5.2.5 Factors affecting test effort
Testing is a complex endeavor on many projects and a variety of factors can influence it. When creating test plans and estimating the testing effort and schedule, you must keep these factors in mind or your plans and estimates will deceive you at the beginning of the project and betray you at the middle or end.
The test strategies or approaches you pick will have a major influence on the testing effort. This factor is so influential that we’ll come back to it in Section 5.2.6. In this section, let’s look at factors related to the product, the process and the results of testing.
Product factors start with the presence of sufficient project documentation so that the testers can figure out what the system is, how it is supposed to work and what correct behavior looks like. In other words, adequate and high-quality information about the test basis will help us do a better, more efficient job of defining the tests.
The importance of non-functional quality characteristics such as usability, reliability, security, performance, and so forth also influences the testing effort.
These test targets can be expensive and time consuming. Complexity is another major product factor. Examples of complexity considerations include:
- The difficulty of comprehending and correctly handling the problem the system is being built to solve (e.g., avionics and oil exploration software);
- The use of innovative technologies, especially those long on hyperbole and short on proven track records;
- The need for intricate and perhaps multiple test configurations, especially when these rely on the timely arrival of scarce software, hardware and other supplies;
- The prevalence of stringent security rules, strictly regimented processes or other regulations;
- The geographical distribution of the team, especially if the team crosses time-zones (as many outsourcing efforts do).
While good project documentation is a positive factor, it’s also true that having to produce detailed documentation, such as meticulously specified test cases, results in delays. During test execution, having to maintain such detailed documentation requires lots of effort, as does working with fragile test data that must be maintained or restored frequently during testing.
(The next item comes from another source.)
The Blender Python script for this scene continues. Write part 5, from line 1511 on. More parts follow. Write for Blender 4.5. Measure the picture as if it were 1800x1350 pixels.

Finally, increasing the size of the product leads to increases in the size of the project and the project team. Increases in the project and project team increases the difficulty of predicting and managing them. This leads to the disproportionate rate of collapse of large projects.
Process factors include the availability of test tools, especially those that reduce the effort associated with test execution, which is on the critical path for release. On the development side, debugging tools and a dedicated debugging environment (as opposed to debugging in the test environment) also reduce the time required to complete testing.
The life cycle itself is an influential process factor, as the V-model tends to be more fragile in the face of late change while incremental models tend to have high regression testing costs. Process maturity, including test process maturity, is another factor, especially the implication that mature processes involve carefully managing change in the middle and end of the project, which reduces test execution cost.
Time pressure is another factor to be considered. Pressure should not be an excuse to take unwarranted risks. However, it is a reason to make careful, considered decisions and to plan and re-plan intelligently throughout the process, which is another hallmark of mature processes.
People execute the process, and people factors are as important or more important than any other. Indeed, even when many troubling things are true about a project, an excellent team can often make good things happen on the project and in testing. Important people factors include the skills of the individuals and the team as a whole, and the alignment of those skills with the project’s needs. Since a project team is a team, solid relationships, reliable execution of agreed-upon commitments and responsibilities and a determination to work together towards a common goal are important. This is especially important for testing, where so much of what we test, use, and produce either comes from, relies upon or goes to people outside the testing group. Because of the importance of trusting relationships and the lengthy learning curves involved in software and system engineering, the stability of the project team is an important people factor, too.
The test results themselves are important in the total amount of test effort during test execution. The delivery of good-quality software at the start of test execution and quick, solid defect fixes during test execution prevents delays in the test execution process. A defect, once identified, should not have to go through multiple cycles of fix/retest/re-open, at least not if the initial estimate is going to be held to.
You probably noticed from this list that we included a number of factors outside the scope and control of the test leader or manager. Indeed, events that occur before or after testing can bring these factors about. For this reason, it’s important that testers, especially test leaders or managers, be attuned to the overall context in which they operate. Some of these contextual factors result in specific project risks for testing, which should be addressed in the test plan. Project risks are discussed in more detail in Section 5.5.